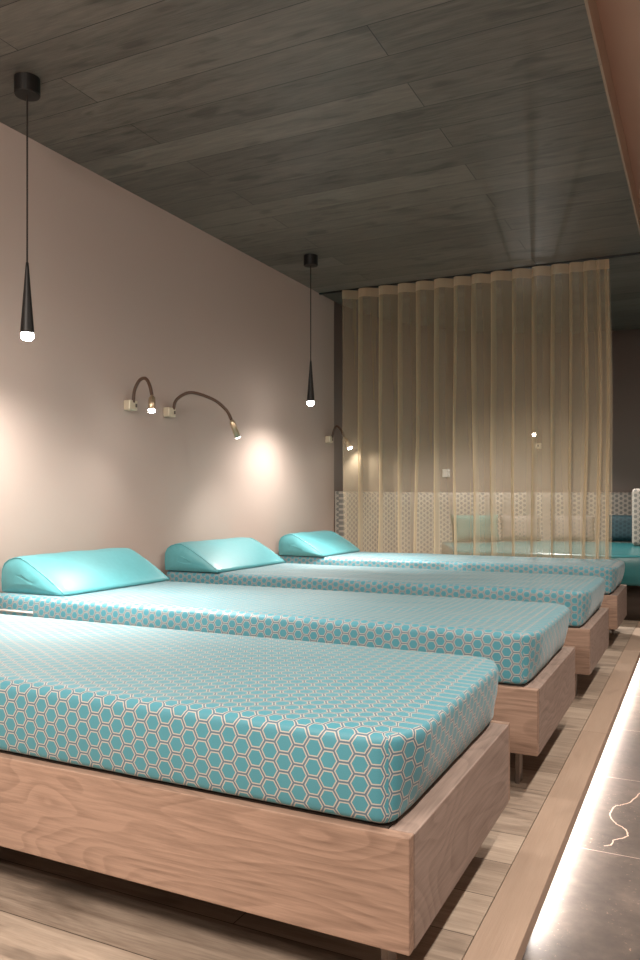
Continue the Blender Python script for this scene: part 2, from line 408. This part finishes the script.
# ------------------------------------------------------------------ beds
def rbox(x0, x1, y0, y1, z0, z1, r, rb, wr, seed, rxy=.035, flat=0.0):
    """upholstered block with rounded edges, continuous cloth UVs and light wrinkles"""
    mb = MB(); bm = mb.bm
    def ticks(a, b, step):
        e = [0, .006, .014, .024, .036, .05]
        L = [a+q for q in e]; n = max(2, int((b-a-.1)/step)); L += [a+.05+(b-a-.1)*k/n for k in range(1, n)]
        return L+[b-q for q in e[::-1]]
    X, Y, Z = ticks(x0, x1, .032), ticks(y0, y1, .032), ticks(z0, z1, .03)
    cache = {}
    def V(p):
        k = tuple(round(c, 5) for c in p)
        if k in cache: return cache[k]
        q = Vector(p)
        rz = r if q.z > (z0+z1)/2 else rb
        rx = rxy
        inn = Vector((min(max(q.x, x0+rx), x1-rx), min(max(q.y, y0+rx), y1-rx), min(max(q.z, z0+rb), z1-r)))
        d = q-inn; d = Vector((d.x/rx, d.y/rx, d.z/rz))
        m_ = max(abs(d.x), abs(d.y), abs(d.z))
        if m_ > 1e-6:
            d = d.normalized()*m_; q2 = inn+Vector((d.x*rx, d.y*rx, d.z*rz))
        else: q2 = q.copy()
        # wrinkles: long soft creases crossing the top, tiny ripples on the sides
        t = (q.z-z0)/(z1-z0)
        w = noise.noise(Vector((q.x*2.0+q.y*1.3+seed, (q.y-q.x*.35)*5.5, seed)))
        w2 = noise.noise(Vector((q.x*7+seed, q.y*7, q.z*9)))
        if p[2] >= z1-1e-6: q2.z += wr*(w-abs(w2)*.3)*min(1, max(0, (q.x-x0-flat)*4), (x1-q.x)*6, (q.y-y0)*6, (y1-q.y)*6)*1.0
        # sides bow out a little
        bow = 0.012*math.sin(PI*t)
        if p[1] in (y0, y1): q2.y += (bow+w2*wr*.5)*(-1 if p[1] == y0 else 1)*min(1, (q.x-x0)*8+.0, (x1-q.x)*8)
        if p[0] == x1: q2.x += (bow+w2*wr*.5+.042*t)*min(1, (q.y-y0)*8, (y1-q.y)*8)
        cache[k] = bm.verts.new(q2); return cache[k]
    def patch(A, B, f, g):
        for i in range(len(A)-1):
            for j in range(len(B)-1):
                ps = [(A[i], B[j]), (A[i+1], B[j]), (A[i+1], B[j+1]), (A[i], B[j+1])]
                fc = mb.face([V(f(*p)) for p in ps], [g(*p) for p in ps])
                if fc: fc.smooth = True
    patch(X, Y, lambda a, b: (a, b, z1), lambda a, b: (a, b))
    patch(X, Y, lambda a, b: (a, b, z0), lambda a, b: (a, b))
    patch(X, Z, lambda a, b: (a, y0, b), lambda a, b: (a, y0+b-z1))
    patch(X, Z, lambda a, b: (a, y1, b), lambda a, b: (a, y1-b+z1))
    patch(Y, Z, lambda a, b: (x0, a, b), lambda a, b: (a, b))
    patch(Y, Z, lambda a, b: (x1, a, b), lambda a, b: (a, b))
    return mb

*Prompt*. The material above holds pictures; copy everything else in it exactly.

*Response*.
Continue the Blender Python script for this scene: part 2, from line 408. This part finishes the script.
# ------------------------------------------------------------------ beds
def rbox(x0, x1, y0, y1, z0, z1, r, rb, wr, seed, rxy=.035, flat=0.0):
    """upholstered block with rounded edges, continuous cloth UVs and light wrinkles"""
    mb = MB(); bm = mb.bm
    def ticks(a, b, step):
        e = [0, .006, .014, .024, .036, .05]
        L = [a+q for q in e]; n = max(2, int((b-a-.1)/step)); L += [a+.05+(b-a-.1)*k/n for k in range(1, n)]
        return L+[b-q for q in e[::-1]]
    X, Y, Z = ticks(x0, x1, .032), ticks(y0, y1, .032), ticks(z0, z1, .03)
    cache = {}
    def V(p):
        k = tuple(round(c, 5) for c in p)
        if k in cache: return cache[k]
        q = Vector(p)
        rz = r if q.z > (z0+z1)/2 else rb
        rx = rxy
        inn = Vector((min(max(q.x, x0+rx), x1-rx), min(max(q.y, y0+rx), y1-rx), min(max(q.z, z0+rb), z1-r)))
        d = q-inn; d = Vector((d.x/rx, d.y/rx, d.z/rz))
        m_ = max(abs(d.x), abs(d.y), abs(d.z))
        if m_ > 1e-6:
            d = d.normalized()*m_; q2 = inn+Vector((d.x*rx, d.y*rx, d.z*rz))
        else: q2 = q.copy()
        # wrinkles: long soft creases crossing the top, tiny ripples on the sides
        t = (q.z-z0)/(z1-z0)
        w = noise.noise(Vector((q.x*2.0+q.y*1.3+seed, (q.y-q.x*.35)*5.5, seed)))
        w2 = noise.noise(Vector((q.x*7+seed, q.y*7, q.z*9)))
        if p[2] >= z1-1e-6: q2.z += wr*(w-abs(w2)*.3)*min(1, max(0, (q.x-x0-flat)*4), (x1-q.x)*6, (q.y-y0)*6, (y1-q.y)*6)*1.0
        # sides bow out a little
        bow = 0.012*math.sin(PI*t)
        if p[1] in (y0, y1): q2.y += (bow+w2*wr*.5)*(-1 if p[1] == y0 else 1)*min(1, (q.x-x0)*8+.0, (x1-q.x)*8)
        if p[0] == x1: q2.x += (bow+w2*wr*.5+.042*t)*min(1, (q.y-y0)*8, (y1-q.y)*8)
        cache[k] = bm.verts.new(q2); return cache[k]
    def patch(A, B, f, g):
        for i in range(len(A)-1):
            for j in range(len(B)-1):
                ps = [(A[i], B[j]), (A[i+1], B[j]), (A[i+1], B[j+1]), (A[i], B[j+1])]
                fc = mb.face([V(f(*p)) for p in ps], [g(*p) for p in ps])
                if fc: fc.smooth = True
    patch(X, Y, lambda a, b: (a, b, z1), lambda a, b: (a, b))
    patch(X, Y, lambda a, b: (a, b, z0), lambda a, b: (a, b))
    patch(X, Z, lambda a, b: (a, y0, b), lambda a, b: (a, y0+b-z1))
    patch(X, Z, lambda a, b: (a, y1, b), lambda a, b: (a, y1-b+z1))
    patch(Y, Z, lambda a, b: (x0, a, b), lambda a, b: (a, b))
    patch(Y, Z, lambda a, b: (x1, a, b), lambda a, b: (a, b))
    return mb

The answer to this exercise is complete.